Home > News > Splashdown of Artemis II astronauts concludes historic 10-day moon mission.

Splashdown of Artemis II astronauts concludes historic 10-day moon mission.

The Artemis II capsule and its four-member crew streaked through Earth’s atmosphere and safely splashed down in the Pacific Ocean after nearly ten days in space, capping the first voyage by humans to the vicinity of ⁠the moon in over half a century.

NASA’s gumdrop-shaped Orion capsule, dubbed Integrity, parachuted gently into the sea off the Southern California coast shortly after 5pm PT (1am Irish time), concluding a mission that took the astronauts deeper into space than anyone had flown before.

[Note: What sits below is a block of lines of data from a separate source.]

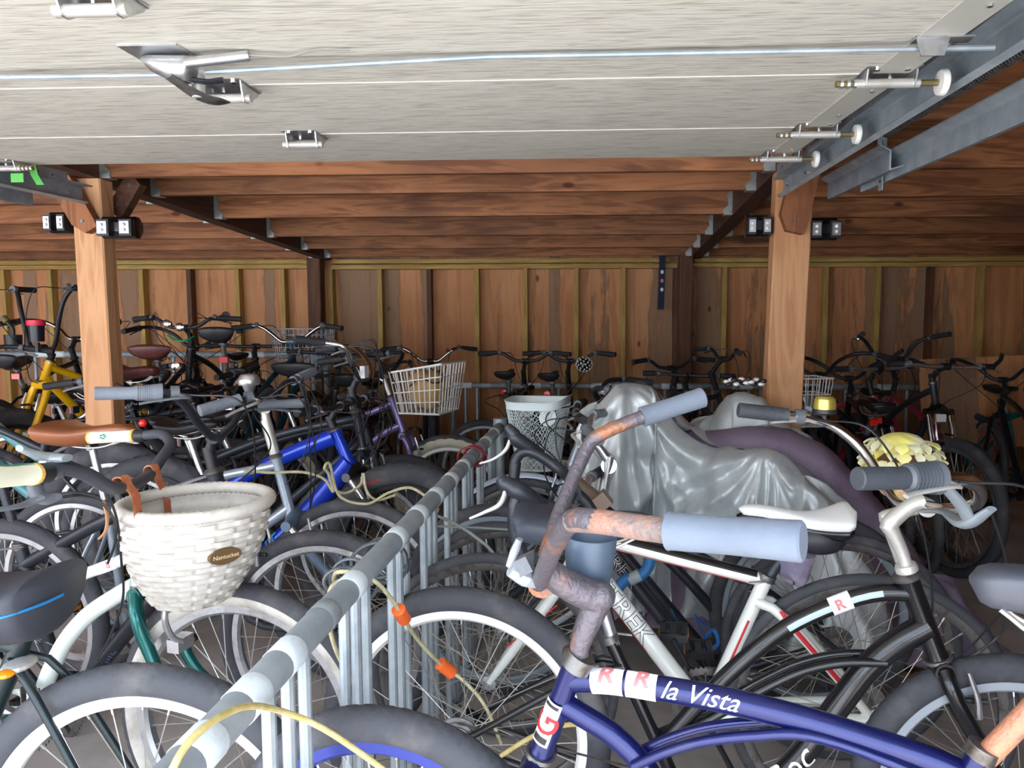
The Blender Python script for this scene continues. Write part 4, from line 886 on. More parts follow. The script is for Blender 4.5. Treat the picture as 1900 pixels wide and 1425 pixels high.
# R4 dark road bike with TREK behind it
b4 = bike('dark grey road bicycle with white outlined lettering, just behind the white road bicycle', (-.275, 2.16), 176, None, mat('graphite_paint', s2l(52, 54, 60), .3, .3, coat=.3), R=.34, tw=.0155, wb=.99, rim=STEELD,
     P=dict(ht=(1098, 955), hb=(1103, 1005), cl=(1085, 915), bb=(1325, 1268), st=(1400, 1065)), det=2, bar='flat', barm=mat('bronze_bar', s2l(150, 130, 116), .4, .5), stemm=mat('bronze_bar', s2l(150, 130, 116), .4, .5), steer=0, forkline=straightfork, tubes=(.016, .021), tread=0, levers=True, seat=False, spoke=STEEL, cables=2)
q = MB(); sd4 = b4.M.to_3x3().inverted() @ Vector((0, -1, .15)); dn = [b4.K['hb']+(b4.K['ht']-b4.K['hb']).normalized()*.025, b4.K['bb']]
text_tube(q, 'TREK', dn, .021, .045, .056, sd4, WHT, 0, .022, -.018, 1.15, .0007); text_tube(q, 'TREK', dn, .021, .045, .056, sd4, MATS['graphite_paint'], 0, -.004, -.018, 1.15, .0014); q.build('lettering', b4.frame, 0)
# R5..R7
q = MB(); q.cyl(b4.loc(at(1062, 890, 2.1)), b4.loc(at(1108, 926, 2.14)), .021, MATS['bronze_bar'], 18); q.box(b4.loc(at(1116, 930, 2.12)), (.05, .05, .045), MATS['bronze_bar'], Matrix.Rotation(.7, 3, 'Y')); q.build('stem_clamp', b4.o, 30)
b5 = bike('black mountain bicycle with a big silver stem at the left edge of the silver cover', (-.33, 2.42), 177, None, BLKM, R=.335, tw=.022, fork='susp', forkm=BLKM, bar='riser', barm=ALU, rim=mat('pale_blue_rim', s2l(158, 174, 182), .4, .6), det=1,
     P=dict(ht=(1118, 925), hb=(1108, 985), cl=(1092, 815), st=(1385, 1178), bb=(1335, 1240)), stemm=ALU, gripm=GREYP, leverm=ALUP, levers=True, seat=False, cables=1)
q = MB(); q.tube([b5.loc(at(u, v, 2.44)) for u, v in ((1116, 925), (1120, 888), (1133, 862), (1120, 845), (1095, 818))], [.024, .026, .026, .021, .022], ALUP, 14, 2); q.cyl(b5.loc(at(1130, 864, 2.39)), b5.loc(at(1130, 864, 2.49)), .027, ALU, 18); q.cyl(b5.loc(at(1130, 864, 2.385)), b5.loc(at(1130, 864, 2.39)), .008, RUST2, 10); q.build('stem_neck', b5.o)
b6 = bike('dark hybrid bicycle with a pale front mudguard between the drop bars and the mesh basket', (-.28, 2.86), 181, None, mat('silver_grey_paint', s2l(150, 158, 170), .3, .4), R=.335, tw=.020, bar='flat', det=1, fork='rigid', seat=False, cables=1, fenders=True, fendm=mat('pale_mudguard', s2l(196, 206, 220), .4))
b7 = bike('pale bicycle carrying a white mesh basket on its handlebar', (-.16, 3.32), 172, None, mat('silver_grey_paint', s2l(150, 158, 170), .3, .4), R=.335, tw=.022, bar='swept', det=1, seat=False, side=CREAM, cables=0)
# ---------------------------------------------------------------- left of the rack
# L1 reversed bike: its rear wheel stands in the rack
bL1 = bike('bicycle at the bottom left with a plain black tyre and a thick black saddle', (-1.86, 1.17), 181.5, None, mat('dark_green_frame', s2l(30, 42, 44), .3, .3), R=.34, tw=.027, wb=1.07, rim=WHT, det=2, saddle='comfort',
     sadm=mat('navy_black_saddle', s2l(52, 54, 62), .6), sadL=.26, sadW=.2, stayr=.007, P=dict(sad=(-22, 1110), st=(-.86, .74), rh=(-1.06, .34), crank=(.9, 0)), brakes='v', refl=False, bar='riser', twist=False)
q = MB(); so = bL1.K['sad']; q.tube([so+Vector((-.135, y, -.028+.35*abs(y)*.0)) for y in (-.0, .0)] if False else [so+Vector((.10, .092, -.028)), so+Vector((.0, .1025, -.012)), so+Vector((-.09, .101, .004)), so+Vector((-.118, .080, .008)), so+Vector((-.131, .04, .008)), so+Vector((-.135, 0, .008))], .0026, mat('blue_piping', s2l(30, 120, 180), .5), 6, 5); q.build('piping', bL1.sad)
q = MB(); q.sphere(so+Vector((-.065, .02, -.11)), .016, ALUP, 8, (1.5, 2, .6)); q.sphere(so+Vector((-.065, .05, -.112)), .014, AMB, 8, (1.0, 1.2, .5)); q.build('rear_light', bL1.o, 0)
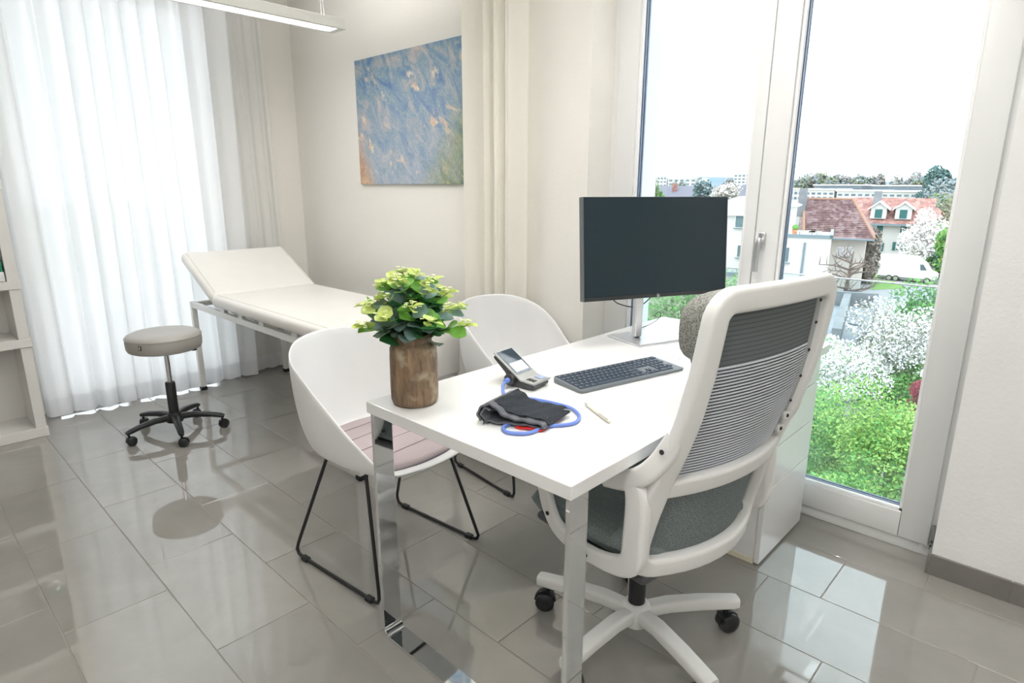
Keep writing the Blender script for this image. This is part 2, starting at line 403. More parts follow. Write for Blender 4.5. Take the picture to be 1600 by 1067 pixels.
wavy('cream_curtain', 'gathered cream curtain hanging at the right edge of the painting', cream_drape, 150, .012, 2.56, cream_m, .10, cream_m)
for nm, p in (('curtain_rail', [(0.45, 4.205, 2.575), (2.25, 4.205, 2.575)]), ('curtain_rail', [(2.235, 2.6, 2.575), (2.235, 1.2, 2.575)])):
    o = MB().sweep(p, rrect(.03, .02, .004)).obj(nm, white_metal, None, False)
    tagit(o, 'white ceiling curtain rail above the sheer curtain' if p[0][1] > 4 else 'white ceiling curtain rail above the cream curtain', 'curtain rail')
    MB().box(*(sorted((p[0][0], p[1][0])) if p[0][1] > 4 else (p[0][0]-.006, p[0][0]+.006)), *((4.199, 4.211) if p[0][1] > 4 else sorted((p[0][1], p[1][1]))), 2.584, ZC).obj('mounting_strip', white_metal, o)

# ------------------------------------------------------------------ painting
def painting_mat():
    m = bpy.data.materials.new('abstract_painting'); m.use_nodes = True; nt = m.node_tree; N = nt.nodes; L = nt.links; b = N['Principled BSDF']
    tc = N.new('ShaderNodeTexCoord'); sp = N.new('ShaderNodeSeparateXYZ'); L.new(tc.outputs['Object'], sp.inputs[0])
    def noise(sc, rotz, stretch, dist=1.0, det=6, off=0):
        mp = N.new('ShaderNodeMapping'); mp.vector_type = 'TEXTURE'; mp.inputs['Rotation'].default_value = (rotz, 0, 0); mp.inputs['Scale'].default_value = (1, 1/stretch**.7, 1); mp.inputs['Location'].default_value = (off, off, off)
        L.new(tc.outputs['Object'], mp.inputs[0]); n = N.new('ShaderNodeTexNoise'); n.inputs['Scale'].default_value = sc; n.inputs['Detail'].default_value = det
        n.inputs['Roughness'].default_value = .68; n.inputs['Distortion'].default_value = dist; L.new(mp.outputs[0], n.inputs['Vector']); return n.outputs['Fac']
    def ramp(src, els):
        r = N.new('ShaderNodeValToRGB'); L.new(src, r.inputs[0]); E = r.color_ramp.elements
        while len(E) < len(els): E.new(.5)
        for e, (p, c) in zip(E, els): e.position = p; e.color = (*c, 1)
        return r.outputs[0]
    def mix(f, a, c):
        x = N.new('ShaderNodeMix'); x.data_type = 'RGBA'; L.new(f, x.inputs[0]); L.new(a, x.inputs[6]); L.new(c, x.inputs[7]); return x.outputs[2]
    def math(op, a, c, cl=False):
        x = N.new('ShaderNodeMath'); x.operation = op; x.use_clamp = cl
        for i, q in enumerate((a, c)):
            if isinstance(q, (int, float)): x.inputs[i].default_value = q
            else: L.new(q, x.inputs[i])
        return x.outputs[0]
    base = ramp(noise(5.2, -.75, 2.6, .9, 10), [(.30, (.06, .15, .34)), (.41, (.13, .24, .44)), (.49, (.22, .34, .42)), (.56, (.36, .40, .44)), (.68, (.58, .50, .45))])
    low = ramp(noise(6, -.75, 2, 1.5, 9, 3), [(.3, (.24, .36, .50)), (.5, (.45, .52, .60)), (.7, (.66, .64, .66))])
    # height gradient: paler towards the bottom
    gz = math('ADD', math('MULTIPLY', sp.outputs[2], -1.3), .35, True)
    col = mix(gz, base, low)
    # green at the lower right (towards -y), orange at the lower left
    gr = math('MULTIPLY', math('SUBTRACT', math('ADD', math('MULTIPLY', sp.outputs[1], -2.2), math('MULTIPLY', sp.outputs[2], -1.6)), .80), 2.0, True)
    gn = ramp(noise(9, -.75, 2, 1, 8, 5), [(.35, (.10, .19, .13)), (.5, (.27, .33, .14)), (.68, (.55, .50, .24))])
    col = mix(math('MULTIPLY', gr, math('MULTIPLY', noise(5, -.75, 1.5, 1, 6, 7), 1.5), True), col, gn)
    orr = math('MULTIPLY', math('SUBTRACT', math('ADD', math('MULTIPLY', sp.outputs[1], 3.2), math('MULTIPLY', sp.outputs[2], -1.7)), 1.55), 2.6, True)
    orc = ramp(noise(7, 0, 1, 1, 6, 9), [(.3, (.50, .20, .10)), (.6, (.80, .52, .26))])
    col = mix(math('MULTIPLY', orr, .8), col, orc)
    # warm petals
    bl = math('MULTIPLY', math('SUBTRACT', noise(5.0, -.7, 1.6, .5, 3, 12), .585), 12, True)
    pe = ramp(noise(14, 0, 1, 1, 4, 2), [(.3, (.80, .45, .22)), (.6, (.92, .82, .62))])
    col = mix(math('MULTIPLY', bl, .75), col, pe)
    fine = ramp(noise(60, -.75, 3, .6, 4), [(.3, (.72, .74, .78)), (.7, (1.12, 1.1, 1.08))])
    mm = N.new('ShaderNodeMix'); mm.data_type = 'RGBA'; mm.blend_type = 'MULTIPLY'; mm.inputs[0].default_value = 1; L.new(col, mm.inputs[6]); L.new(fine, mm.inputs[7])
    L.new(mm.outputs[2], b.inputs['Base Color']); b.inputs['Roughness'].default_value = .55
    n = N.new('ShaderNodeTexNoise'); n.inputs['Scale'].default_value = 70; L.new(tc.outputs['Object'], n.inputs['Vector'])
    bp = N.new('ShaderNodeBump'); bp.inputs['Strength'].default_value = .4; bp.inputs['Distance'].default_value = .002; L.new(n.outputs['Fac'], bp.inputs['Height']); L.new(bp.outputs[0], b.inputs['Normal'])
    return m
pt = thing('painting', 'square abstract painting in blues with green and orange strokes on the wall', 'painting', (2.311, 3.045, 1.699))
MB().rbox(-.002, .018, -.497, .497, -.370, .370, .003, 2).obj('canvas', painting_mat(), pt)
MB().rbox(.004, .0188, -.45, .45, -.33, .33, .002, 1).obj('stretcher_frame', mat('raw_pine', (.6, .45, .28), .7, var=.1), pt)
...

The Artemis II flight, traveling a total of 1,117,515 km across two Earth orbits and a climactic lunar flyby some 252,000 miles away, was the debut crewed test flight in a series of Artemis missions that aim to start landing astronauts on the lunar surface starting in 2028.The splashdown, about two hours before sunset, was carried by live video feed in a NASA webcast.

Recovery teams were standing by to secure the floating capsule and retrieve the crew – US astronauts Reid Wiseman, 50, Victor Glover, 49, and Christina Koch, 47, along with Canadian astronaut Jeremy Hansen, 50.

The crew’s homecoming cleared a critical final hurdle for the Lockheed Martin-built Orion spacecraft, proving it would withstand the extreme forces of re-entry from a lunar-return trajectory.

It followed a white-knuckle, 13-minute fiery plunge through Earth’s atmosphere, generating frictional heat that sent temperatures on the capsule’s exterior soaring ‌to some 2,760 degrees Celsius.

At the peak of re-entry stress, ⁠as expected, intense heat and air compression formed a red-hot sheath of ionized gas, or plasma, that engulfed the capsule, cutting off radio communications with the crew for several minutes.

The tension broke as contact was re-established and two sets of parachutes were seen billowing from the nose of the free-falling capsule, slowing its descent to about 15 mph (25kph) before Orion gently hit the water.